Views of Race Relations
Lydia Saad at Gallup:
Americans' already tepid review of relations between White and Black Americans has soured since 2018 and is now the most negative of any year in Gallup's trend since 2001. The majority of U.S. adults say relations between White and Black Americans are very (24%) or somewhat bad (31%), while less than half call them very (7%) or somewhat (37%) good.
Most Americans were upbeat about White-Black relations from 2001 through 2013, with the percentage calling them good to any degree ranging from 63% to 72%. The sharp decline in positive perceptions to 47% in 2015 followed numerous high-profile incidents in the prior year of unarmed Black citizens being killed by White police officers.
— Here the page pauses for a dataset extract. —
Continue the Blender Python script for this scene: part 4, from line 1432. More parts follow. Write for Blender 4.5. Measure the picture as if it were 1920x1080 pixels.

After improving slightly in 2016 and 2018, ratings of race relations have fallen to a new low in a Gallup telephone poll conducted June 8-July 24, 2020. The nationally representative survey of 1,226 U.S. adults includes an oversample of Black Americans weighted to their correct proportion of the population.
The latest poll was taken after the start of widespread protests on racial justice sparked by the death of George Floyd in Minneapolis in May, but before the recent shooting of Jacob Blake in Kenosha, Wisconsin, and political conflict in Portland, Oregon, that have led to deaths among protestors and counterprotestors.